<<<<

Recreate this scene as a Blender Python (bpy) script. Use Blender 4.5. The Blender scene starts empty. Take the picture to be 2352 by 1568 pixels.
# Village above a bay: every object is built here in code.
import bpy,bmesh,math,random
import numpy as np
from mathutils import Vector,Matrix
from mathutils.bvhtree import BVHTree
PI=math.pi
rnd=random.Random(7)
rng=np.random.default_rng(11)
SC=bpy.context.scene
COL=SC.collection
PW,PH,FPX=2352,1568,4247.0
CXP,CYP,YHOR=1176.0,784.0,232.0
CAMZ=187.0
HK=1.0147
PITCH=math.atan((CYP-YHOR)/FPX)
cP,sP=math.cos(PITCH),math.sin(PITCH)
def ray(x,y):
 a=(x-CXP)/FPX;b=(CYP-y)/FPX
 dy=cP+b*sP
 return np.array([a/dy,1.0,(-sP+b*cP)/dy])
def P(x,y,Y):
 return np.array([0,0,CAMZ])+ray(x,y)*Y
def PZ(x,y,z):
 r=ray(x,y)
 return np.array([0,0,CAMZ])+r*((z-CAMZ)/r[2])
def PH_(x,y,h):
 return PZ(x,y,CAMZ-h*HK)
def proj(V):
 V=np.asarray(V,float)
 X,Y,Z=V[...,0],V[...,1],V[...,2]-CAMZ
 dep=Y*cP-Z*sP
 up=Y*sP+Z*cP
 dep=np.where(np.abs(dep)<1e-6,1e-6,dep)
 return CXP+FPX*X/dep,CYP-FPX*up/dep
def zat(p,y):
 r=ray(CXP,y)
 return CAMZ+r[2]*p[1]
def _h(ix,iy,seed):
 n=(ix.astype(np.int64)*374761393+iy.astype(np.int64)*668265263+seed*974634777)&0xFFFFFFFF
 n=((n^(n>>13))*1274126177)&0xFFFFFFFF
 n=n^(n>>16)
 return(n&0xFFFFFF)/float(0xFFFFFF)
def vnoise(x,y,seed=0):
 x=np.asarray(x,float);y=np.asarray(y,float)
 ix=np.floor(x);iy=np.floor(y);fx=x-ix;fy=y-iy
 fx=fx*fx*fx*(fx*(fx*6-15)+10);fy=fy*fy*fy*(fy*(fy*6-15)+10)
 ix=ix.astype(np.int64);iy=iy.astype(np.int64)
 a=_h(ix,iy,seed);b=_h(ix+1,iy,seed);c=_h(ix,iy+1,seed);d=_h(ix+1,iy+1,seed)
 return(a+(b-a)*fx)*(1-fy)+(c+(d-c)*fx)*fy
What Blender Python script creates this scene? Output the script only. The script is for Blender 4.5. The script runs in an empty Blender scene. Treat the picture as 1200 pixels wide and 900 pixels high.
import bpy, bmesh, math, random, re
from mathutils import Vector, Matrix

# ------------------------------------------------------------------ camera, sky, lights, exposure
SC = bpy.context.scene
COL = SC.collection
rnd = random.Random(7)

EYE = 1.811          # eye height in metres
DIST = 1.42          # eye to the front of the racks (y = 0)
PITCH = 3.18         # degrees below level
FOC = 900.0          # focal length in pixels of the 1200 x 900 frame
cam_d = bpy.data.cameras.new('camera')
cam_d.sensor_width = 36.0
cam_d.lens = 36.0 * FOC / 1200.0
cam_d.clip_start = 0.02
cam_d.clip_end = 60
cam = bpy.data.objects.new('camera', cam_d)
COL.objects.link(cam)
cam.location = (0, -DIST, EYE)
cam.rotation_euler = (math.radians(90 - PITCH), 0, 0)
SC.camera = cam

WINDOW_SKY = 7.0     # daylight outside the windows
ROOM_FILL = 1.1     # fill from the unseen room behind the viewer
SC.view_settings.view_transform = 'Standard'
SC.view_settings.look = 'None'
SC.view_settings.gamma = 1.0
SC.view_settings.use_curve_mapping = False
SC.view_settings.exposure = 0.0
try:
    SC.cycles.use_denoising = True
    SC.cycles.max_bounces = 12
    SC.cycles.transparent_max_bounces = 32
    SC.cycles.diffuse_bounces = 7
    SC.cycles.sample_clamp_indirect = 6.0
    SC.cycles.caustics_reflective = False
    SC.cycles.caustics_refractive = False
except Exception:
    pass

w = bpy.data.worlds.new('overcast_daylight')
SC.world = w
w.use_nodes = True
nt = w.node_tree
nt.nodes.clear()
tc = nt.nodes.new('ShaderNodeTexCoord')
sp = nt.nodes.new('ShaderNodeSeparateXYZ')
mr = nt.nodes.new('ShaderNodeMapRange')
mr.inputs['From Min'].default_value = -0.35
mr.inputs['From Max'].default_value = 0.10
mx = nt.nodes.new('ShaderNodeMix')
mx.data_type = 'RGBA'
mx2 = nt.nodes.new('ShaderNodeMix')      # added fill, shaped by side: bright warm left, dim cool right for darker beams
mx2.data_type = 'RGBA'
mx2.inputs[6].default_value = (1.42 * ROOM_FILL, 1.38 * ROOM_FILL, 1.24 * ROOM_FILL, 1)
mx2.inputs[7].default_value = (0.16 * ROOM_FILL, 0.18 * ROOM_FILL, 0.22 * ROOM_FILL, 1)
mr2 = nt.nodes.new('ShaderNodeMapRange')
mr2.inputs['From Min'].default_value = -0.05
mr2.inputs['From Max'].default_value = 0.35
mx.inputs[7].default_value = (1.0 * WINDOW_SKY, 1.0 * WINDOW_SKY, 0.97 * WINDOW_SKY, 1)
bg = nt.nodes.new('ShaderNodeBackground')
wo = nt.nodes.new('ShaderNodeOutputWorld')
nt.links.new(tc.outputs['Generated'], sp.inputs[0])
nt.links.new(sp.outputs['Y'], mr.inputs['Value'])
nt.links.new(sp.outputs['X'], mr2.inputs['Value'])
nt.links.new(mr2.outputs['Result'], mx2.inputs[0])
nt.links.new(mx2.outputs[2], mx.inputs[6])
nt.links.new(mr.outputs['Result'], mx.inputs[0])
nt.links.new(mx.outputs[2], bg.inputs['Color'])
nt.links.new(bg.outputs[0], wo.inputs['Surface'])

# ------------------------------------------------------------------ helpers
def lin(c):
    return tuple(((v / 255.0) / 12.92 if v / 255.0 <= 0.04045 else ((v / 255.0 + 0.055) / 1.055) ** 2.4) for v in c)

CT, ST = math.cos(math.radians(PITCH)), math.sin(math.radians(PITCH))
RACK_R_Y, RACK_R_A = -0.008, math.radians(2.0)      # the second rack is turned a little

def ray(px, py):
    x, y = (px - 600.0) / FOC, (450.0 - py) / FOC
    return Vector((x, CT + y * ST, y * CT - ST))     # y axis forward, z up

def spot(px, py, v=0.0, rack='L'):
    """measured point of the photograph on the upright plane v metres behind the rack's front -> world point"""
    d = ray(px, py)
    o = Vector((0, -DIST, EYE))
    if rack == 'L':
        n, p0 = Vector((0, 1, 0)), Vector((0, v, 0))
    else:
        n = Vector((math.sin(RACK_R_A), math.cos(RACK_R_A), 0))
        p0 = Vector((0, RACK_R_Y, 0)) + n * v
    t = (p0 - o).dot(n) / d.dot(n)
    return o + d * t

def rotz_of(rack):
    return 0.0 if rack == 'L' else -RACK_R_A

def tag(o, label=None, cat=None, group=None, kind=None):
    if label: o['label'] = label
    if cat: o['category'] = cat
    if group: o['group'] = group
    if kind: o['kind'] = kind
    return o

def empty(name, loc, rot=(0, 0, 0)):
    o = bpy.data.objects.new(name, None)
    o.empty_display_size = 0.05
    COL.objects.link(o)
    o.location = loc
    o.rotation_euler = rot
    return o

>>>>

Extract the listing in its entirety and repeat it exactly.

● **The result**:
Recreate this scene as a Blender Python (bpy) script. Use Blender 4.5. The Blender scene starts empty. Take the picture to be 2352 by 1568 pixels.
# Village above a bay: every object is built here in code.
import bpy,bmesh,math,random
import numpy as np
from mathutils import Vector,Matrix
from mathutils.bvhtree import BVHTree
PI=math.pi
rnd=random.Random(7)
rng=np.random.default_rng(11)
SC=bpy.context.scene
COL=SC.collection
PW,PH,FPX=2352,1568,4247.0
CXP,CYP,YHOR=1176.0,784.0,232.0
CAMZ=187.0
HK=1.0147
PITCH=math.atan((CYP-YHOR)/FPX)
cP,sP=math.cos(PITCH),math.sin(PITCH)
def ray(x,y):
 a=(x-CXP)/FPX;b=(CYP-y)/FPX
 dy=cP+b*sP
 return np.array([a/dy,1.0,(-sP+b*cP)/dy])
def P(x,y,Y):
 return np.array([0,0,CAMZ])+ray(x,y)*Y
def PZ(x,y,z):
 r=ray(x,y)
 return np.array([0,0,CAMZ])+r*((z-CAMZ)/r[2])
def PH_(x,y,h):
 return PZ(x,y,CAMZ-h*HK)
def proj(V):
 V=np.asarray(V,float)
 X,Y,Z=V[...,0],V[...,1],V[...,2]-CAMZ
 dep=Y*cP-Z*sP
 up=Y*sP+Z*cP
 dep=np.where(np.abs(dep)<1e-6,1e-6,dep)
 return CXP+FPX*X/dep,CYP-FPX*up/dep
def zat(p,y):
 r=ray(CXP,y)
 return CAMZ+r[2]*p[1]
def _h(ix,iy,seed):
 n=(ix.astype(np.int64)*374761393+iy.astype(np.int64)*668265263+seed*974634777)&0xFFFFFFFF
 n=((n^(n>>13))*1274126177)&0xFFFFFFFF
 n=n^(n>>16)
 return(n&0xFFFFFF)/float(0xFFFFFF)
def vnoise(x,y,seed=0):
 x=np.asarray(x,float);y=np.asarray(y,float)
 ix=np.floor(x);iy=np.floor(y);fx=x-ix;fy=y-iy
 fx=fx*fx*fx*(fx*(fx*6-15)+10);fy=fy*fy*fy*(fy*(fy*6-15)+10)
 ix=ix.astype(np.int64);iy=iy.astype(np.int64)
 a=_h(ix,iy,seed);b=_h(ix+1,iy,seed);c=_h(ix,iy+1,seed);d=_h(ix+1,iy+1,seed)
 return(a+(b-a)*fx)*(1-fy)+(c+(d-c)*fx)*fy
What Blender Python script creates this scene? Output the script only. The script is for Blender 4.5. The script runs in an empty Blender scene. Treat the picture as 1200 pixels wide and 900 pixels high.
import bpy, bmesh, math, random, re
from mathutils import Vector, Matrix

# ------------------------------------------------------------------ camera, sky, lights, exposure
SC = bpy.context.scene
COL = SC.collection
rnd = random.Random(7)

EYE = 1.811          # eye height in metres
DIST = 1.42          # eye to the front of the racks (y = 0)
PITCH = 3.18         # degrees below level
FOC = 900.0          # focal length in pixels of the 1200 x 900 frame
cam_d = bpy.data.cameras.new('camera')
cam_d.sensor_width = 36.0
cam_d.lens = 36.0 * FOC / 1200.0
cam_d.clip_start = 0.02
cam_d.clip_end = 60
cam = bpy.data.objects.new('camera', cam_d)
COL.objects.link(cam)
cam.location = (0, -DIST, EYE)
cam.rotation_euler = (math.radians(90 - PITCH), 0, 0)
SC.camera = cam

WINDOW_SKY = 7.0     # daylight outside the windows
ROOM_FILL = 1.1     # fill from the unseen room behind the viewer
SC.view_settings.view_transform = 'Standard'
SC.view_settings.look = 'None'
SC.view_settings.gamma = 1.0
SC.view_settings.use_curve_mapping = False
SC.view_settings.exposure = 0.0
try:
    SC.cycles.use_denoising = True
    SC.cycles.max_bounces = 12
    SC.cycles.transparent_max_bounces = 32
    SC.cycles.diffuse_bounces = 7
    SC.cycles.sample_clamp_indirect = 6.0
    SC.cycles.caustics_reflective = False
    SC.cycles.caustics_refractive = False
except Exception:
    pass

w = bpy.data.worlds.new('overcast_daylight')
SC.world = w
w.use_nodes = True
nt = w.node_tree
nt.nodes.clear()
tc = nt.nodes.new('ShaderNodeTexCoord')
sp = nt.nodes.new('ShaderNodeSeparateXYZ')
mr = nt.nodes.new('ShaderNodeMapRange')
mr.inputs['From Min'].default_value = -0.35
mr.inputs['From Max'].default_value = 0.10
mx = nt.nodes.new('ShaderNodeMix')
mx.data_type = 'RGBA'
mx2 = nt.nodes.new('ShaderNodeMix')      # added fill, shaped by side: bright warm left, dim cool right for darker beams
mx2.data_type = 'RGBA'
mx2.inputs[6].default_value = (1.42 * ROOM_FILL, 1.38 * ROOM_FILL, 1.24 * ROOM_FILL, 1)
mx2.inputs[7].default_value = (0.16 * ROOM_FILL, 0.18 * ROOM_FILL, 0.22 * ROOM_FILL, 1)
mr2 = nt.nodes.new('ShaderNodeMapRange')
mr2.inputs['From Min'].default_value = -0.05
mr2.inputs['From Max'].default_value = 0.35
mx.inputs[7].default_value = (1.0 * WINDOW_SKY, 1.0 * WINDOW_SKY, 0.97 * WINDOW_SKY, 1)
bg = nt.nodes.new('ShaderNodeBackground')
wo = nt.nodes.new('ShaderNodeOutputWorld')
nt.links.new(tc.outputs['Generated'], sp.inputs[0])
nt.links.new(sp.outputs['Y'], mr.inputs['Value'])
nt.links.new(sp.outputs['X'], mr2.inputs['Value'])
nt.links.new(mr2.outputs['Result'], mx2.inputs[0])
nt.links.new(mx2.outputs[2], mx.inputs[6])
nt.links.new(mr.outputs['Result'], mx.inputs[0])
nt.links.new(mx.outputs[2], bg.inputs['Color'])
nt.links.new(bg.outputs[0], wo.inputs['Surface'])

# ------------------------------------------------------------------ helpers
def lin(c):
    return tuple(((v / 255.0) / 12.92 if v / 255.0 <= 0.04045 else ((v / 255.0 + 0.055) / 1.055) ** 2.4) for v in c)

CT, ST = math.cos(math.radians(PITCH)), math.sin(math.radians(PITCH))
RACK_R_Y, RACK_R_A = -0.008, math.radians(2.0)      # the second rack is turned a little

def ray(px, py):
    x, y = (px - 600.0) / FOC, (450.0 - py) / FOC
    return Vector((x, CT + y * ST, y * CT - ST))     # y axis forward, z up

def spot(px, py, v=0.0, rack='L'):
    """measured point of the photograph on the upright plane v metres behind the rack's front -> world point"""
    d = ray(px, py)
    o = Vector((0, -DIST, EYE))
    if rack == 'L':
        n, p0 = Vector((0, 1, 0)), Vector((0, v, 0))
    else:
        n = Vector((math.sin(RACK_R_A), math.cos(RACK_R_A), 0))
        p0 = Vector((0, RACK_R_Y, 0)) + n * v
    t = (p0 - o).dot(n) / d.dot(n)
    return o + d * t

def rotz_of(rack):
    return 0.0 if rack == 'L' else -RACK_R_A

def tag(o, label=None, cat=None, group=None, kind=None):
    if label: o['label'] = label
    if cat: o['category'] = cat
    if group: o['group'] = group
    if kind: o['kind'] = kind
    return o

def empty(name, loc, rot=(0, 0, 0)):
    o = bpy.data.objects.new(name, None)
    o.empty_display_size = 0.05
    COL.objects.link(o)
    o.location = loc
    o.rotation_euler = rot
    return o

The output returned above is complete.